La sidération après les attentats de janvier dernier contre Charlie Hebdo, la jeune policière municipale et l’Hyper Cacher, la gigantesque manifestation parisienne qui a suivi posent de nombreuses questions. Bien sûr, on peut tenter de savoir "qui est Charlie". Mais on peut aussi s’interroger sur l’aveuglement des clercs face à la montée du jihadisme et du Front national.
C’est l’option retenue par Alexandra Laignel-Lavastine. Spécialiste de l’histoire des idées, notamment dans ce qu’on appelait la Mitteleuropa, elle met ses pas dans ceux de Jan Patocka, un auteur qu’elle connaît particulièrement bien, pour cerner ce malaise français.
Ses adresses à l’endroit des intellectuels de gauche parmi lesquels elle se situe feront débat, tout comme sa vision des islamistes. Parmi les jihadistes français, on compte en effet 40 % de convertis, preuve que l’explication ne se situe pas que sur le terrain du religieux. Il faudrait aussi comprendre le silence des chefs d’Etat occidentaux après le massacre de 148 personnes à l’université de Garissa, au Kenya, par un commando islamiste…
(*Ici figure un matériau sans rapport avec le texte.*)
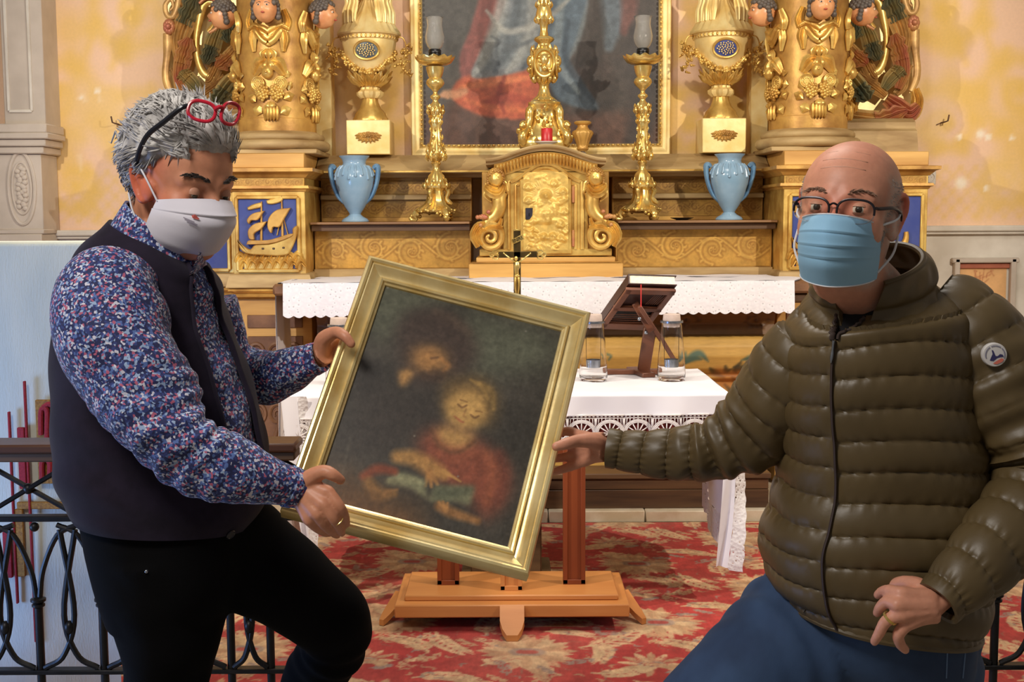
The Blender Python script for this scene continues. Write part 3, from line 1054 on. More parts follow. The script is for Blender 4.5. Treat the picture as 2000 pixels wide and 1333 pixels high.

Beaucoup de questions traversent cet essai alerte : la liberté d’expression, la responsabilité des politiques et évidemment le curieux somnambulisme des élites face à un phénomène nouveau. Plus proche des positions de Manuel Valls que de celles d’Edwy Plenel ou d’Eric Zemmour qu’elle inclut dans le même dilettantisme de la pensée, entre le politiquement correct et le politiquement abject, Alexandra Laignel-Lavastine tente de saisir la montée de l’obscurantisme religieux et le déclin des idéaux de l’humanisme des Lumières. La paix et les démocraties sont fragiles. C’est ce qui les rend si précieuses. L. L.